TO DO
Repeat the lines of the data that follow, please, starting at the first and stopping after the one with "return math.atan2(d.x, d.y), math.asin(d.z)".

═══

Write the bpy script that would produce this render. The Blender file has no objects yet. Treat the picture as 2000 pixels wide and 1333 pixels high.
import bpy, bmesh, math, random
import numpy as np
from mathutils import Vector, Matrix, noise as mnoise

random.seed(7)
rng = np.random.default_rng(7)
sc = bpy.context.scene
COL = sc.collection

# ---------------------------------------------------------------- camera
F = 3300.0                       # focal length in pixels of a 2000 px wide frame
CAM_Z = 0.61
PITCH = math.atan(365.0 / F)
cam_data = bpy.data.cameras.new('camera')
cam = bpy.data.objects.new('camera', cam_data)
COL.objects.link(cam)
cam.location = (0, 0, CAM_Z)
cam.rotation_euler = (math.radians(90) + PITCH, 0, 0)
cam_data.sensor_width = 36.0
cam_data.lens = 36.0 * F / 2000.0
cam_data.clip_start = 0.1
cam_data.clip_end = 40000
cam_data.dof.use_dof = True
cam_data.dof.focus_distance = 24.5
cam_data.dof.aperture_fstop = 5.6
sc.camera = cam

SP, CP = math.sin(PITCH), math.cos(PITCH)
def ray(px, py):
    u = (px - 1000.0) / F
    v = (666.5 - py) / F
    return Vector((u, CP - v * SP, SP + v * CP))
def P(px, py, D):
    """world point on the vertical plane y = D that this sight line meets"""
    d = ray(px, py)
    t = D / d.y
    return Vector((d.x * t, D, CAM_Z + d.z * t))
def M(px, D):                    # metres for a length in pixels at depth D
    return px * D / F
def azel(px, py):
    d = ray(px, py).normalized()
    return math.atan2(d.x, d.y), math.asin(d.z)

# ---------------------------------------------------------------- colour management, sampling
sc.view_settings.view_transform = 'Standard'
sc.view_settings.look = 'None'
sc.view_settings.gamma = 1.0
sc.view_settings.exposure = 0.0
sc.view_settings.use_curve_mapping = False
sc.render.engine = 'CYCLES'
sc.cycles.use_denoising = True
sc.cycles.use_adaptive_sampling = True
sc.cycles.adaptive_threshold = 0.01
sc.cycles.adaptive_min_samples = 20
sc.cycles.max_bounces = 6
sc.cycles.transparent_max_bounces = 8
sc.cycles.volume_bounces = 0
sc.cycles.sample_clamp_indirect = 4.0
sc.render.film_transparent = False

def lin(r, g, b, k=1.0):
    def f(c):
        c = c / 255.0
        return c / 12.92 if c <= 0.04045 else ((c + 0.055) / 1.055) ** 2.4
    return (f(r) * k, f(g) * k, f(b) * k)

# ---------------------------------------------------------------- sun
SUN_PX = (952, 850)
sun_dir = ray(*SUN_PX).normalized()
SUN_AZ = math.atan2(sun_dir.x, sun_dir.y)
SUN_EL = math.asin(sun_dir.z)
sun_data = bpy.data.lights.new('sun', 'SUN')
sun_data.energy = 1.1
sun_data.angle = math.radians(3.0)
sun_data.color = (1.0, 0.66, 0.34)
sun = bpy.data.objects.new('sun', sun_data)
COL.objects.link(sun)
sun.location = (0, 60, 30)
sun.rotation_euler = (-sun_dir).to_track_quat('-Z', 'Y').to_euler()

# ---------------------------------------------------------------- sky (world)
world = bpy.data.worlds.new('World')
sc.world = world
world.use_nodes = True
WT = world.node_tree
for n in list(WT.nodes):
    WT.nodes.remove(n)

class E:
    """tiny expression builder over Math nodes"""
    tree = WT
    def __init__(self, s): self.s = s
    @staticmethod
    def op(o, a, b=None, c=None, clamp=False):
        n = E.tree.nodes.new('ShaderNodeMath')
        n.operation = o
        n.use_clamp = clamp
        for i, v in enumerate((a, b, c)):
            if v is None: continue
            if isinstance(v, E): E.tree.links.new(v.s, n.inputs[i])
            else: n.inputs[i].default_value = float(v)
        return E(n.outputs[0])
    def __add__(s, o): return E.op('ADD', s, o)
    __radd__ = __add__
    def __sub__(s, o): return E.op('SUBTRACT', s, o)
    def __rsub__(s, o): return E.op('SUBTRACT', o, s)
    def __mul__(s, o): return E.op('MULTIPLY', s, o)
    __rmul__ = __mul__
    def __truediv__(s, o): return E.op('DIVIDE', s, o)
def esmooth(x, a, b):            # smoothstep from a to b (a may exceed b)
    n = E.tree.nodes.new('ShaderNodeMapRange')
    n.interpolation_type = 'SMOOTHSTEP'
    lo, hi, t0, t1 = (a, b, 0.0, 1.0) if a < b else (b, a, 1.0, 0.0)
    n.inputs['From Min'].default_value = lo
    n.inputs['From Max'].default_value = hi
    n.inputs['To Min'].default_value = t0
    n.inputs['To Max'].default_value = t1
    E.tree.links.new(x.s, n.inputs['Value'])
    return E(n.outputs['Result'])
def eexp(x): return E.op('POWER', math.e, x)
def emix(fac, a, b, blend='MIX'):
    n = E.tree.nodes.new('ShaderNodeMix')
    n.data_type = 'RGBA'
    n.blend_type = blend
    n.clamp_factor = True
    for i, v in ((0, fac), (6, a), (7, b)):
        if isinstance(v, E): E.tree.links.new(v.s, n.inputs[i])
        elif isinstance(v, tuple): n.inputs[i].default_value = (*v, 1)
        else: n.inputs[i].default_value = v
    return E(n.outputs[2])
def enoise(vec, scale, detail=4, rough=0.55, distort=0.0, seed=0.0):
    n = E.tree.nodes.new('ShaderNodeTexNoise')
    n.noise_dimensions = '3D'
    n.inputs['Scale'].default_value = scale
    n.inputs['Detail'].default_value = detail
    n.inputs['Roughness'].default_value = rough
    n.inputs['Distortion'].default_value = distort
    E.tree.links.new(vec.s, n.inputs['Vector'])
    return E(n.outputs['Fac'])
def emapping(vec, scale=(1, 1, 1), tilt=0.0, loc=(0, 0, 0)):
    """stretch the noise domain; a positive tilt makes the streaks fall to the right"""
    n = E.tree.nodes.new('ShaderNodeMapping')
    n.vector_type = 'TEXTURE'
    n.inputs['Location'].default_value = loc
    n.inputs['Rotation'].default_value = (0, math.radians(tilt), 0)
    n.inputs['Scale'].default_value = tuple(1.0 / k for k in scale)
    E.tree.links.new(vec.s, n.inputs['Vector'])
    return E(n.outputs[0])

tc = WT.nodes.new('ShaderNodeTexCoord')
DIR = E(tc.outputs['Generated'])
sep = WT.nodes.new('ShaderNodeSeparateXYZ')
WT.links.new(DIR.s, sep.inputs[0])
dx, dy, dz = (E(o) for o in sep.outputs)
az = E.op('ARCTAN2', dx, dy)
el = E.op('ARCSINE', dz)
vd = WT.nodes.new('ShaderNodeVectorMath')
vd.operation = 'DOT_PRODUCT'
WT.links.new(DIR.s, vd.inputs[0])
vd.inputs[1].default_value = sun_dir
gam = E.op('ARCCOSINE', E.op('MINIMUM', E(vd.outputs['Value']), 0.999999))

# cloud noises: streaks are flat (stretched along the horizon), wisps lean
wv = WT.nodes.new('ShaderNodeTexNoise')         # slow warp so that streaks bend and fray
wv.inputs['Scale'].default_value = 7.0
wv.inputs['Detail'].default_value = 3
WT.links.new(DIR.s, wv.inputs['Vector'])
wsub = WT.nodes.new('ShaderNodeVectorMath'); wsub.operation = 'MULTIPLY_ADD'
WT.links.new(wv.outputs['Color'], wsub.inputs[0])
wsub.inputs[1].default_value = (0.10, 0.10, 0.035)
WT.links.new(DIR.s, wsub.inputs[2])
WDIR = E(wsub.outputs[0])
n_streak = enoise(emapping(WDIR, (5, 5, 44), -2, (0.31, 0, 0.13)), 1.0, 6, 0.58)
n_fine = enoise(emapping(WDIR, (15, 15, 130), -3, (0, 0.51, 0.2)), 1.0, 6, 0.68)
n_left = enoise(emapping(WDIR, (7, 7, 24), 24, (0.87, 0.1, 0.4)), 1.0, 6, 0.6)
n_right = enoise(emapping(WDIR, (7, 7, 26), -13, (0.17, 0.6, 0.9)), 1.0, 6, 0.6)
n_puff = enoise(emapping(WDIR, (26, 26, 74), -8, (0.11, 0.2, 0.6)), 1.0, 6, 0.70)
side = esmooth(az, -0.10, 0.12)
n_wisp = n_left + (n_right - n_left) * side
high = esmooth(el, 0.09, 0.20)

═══

ANSWER TO THE TASK
Write the bpy script that would produce this render. The Blender file has no objects yet. Treat the picture as 2000 pixels wide and 1333 pixels high.
import bpy, bmesh, math, random
import numpy as np
from mathutils import Vector, Matrix, noise as mnoise

random.seed(7)
rng = np.random.default_rng(7)
sc = bpy.context.scene
COL = sc.collection

# ---------------------------------------------------------------- camera
F = 3300.0                       # focal length in pixels of a 2000 px wide frame
CAM_Z = 0.61
PITCH = math.atan(365.0 / F)
cam_data = bpy.data.cameras.new('camera')
cam = bpy.data.objects.new('camera', cam_data)
COL.objects.link(cam)
cam.location = (0, 0, CAM_Z)
cam.rotation_euler = (math.radians(90) + PITCH, 0, 0)
cam_data.sensor_width = 36.0
cam_data.lens = 36.0 * F / 2000.0
cam_data.clip_start = 0.1
cam_data.clip_end = 40000
cam_data.dof.use_dof = True
cam_data.dof.focus_distance = 24.5
cam_data.dof.aperture_fstop = 5.6
sc.camera = cam

SP, CP = math.sin(PITCH), math.cos(PITCH)
def ray(px, py):
    u = (px - 1000.0) / F
    v = (666.5 - py) / F
    return Vector((u, CP - v * SP, SP + v * CP))
def P(px, py, D):
    """world point on the vertical plane y = D that this sight line meets"""
    d = ray(px, py)
    t = D / d.y
    return Vector((d.x * t, D, CAM_Z + d.z * t))
def M(px, D):                    # metres for a length in pixels at depth D
    return px * D / F
def azel(px, py):
    d = ray(px, py).normalized()
    return math.atan2(d.x, d.y), math.asin(d.z)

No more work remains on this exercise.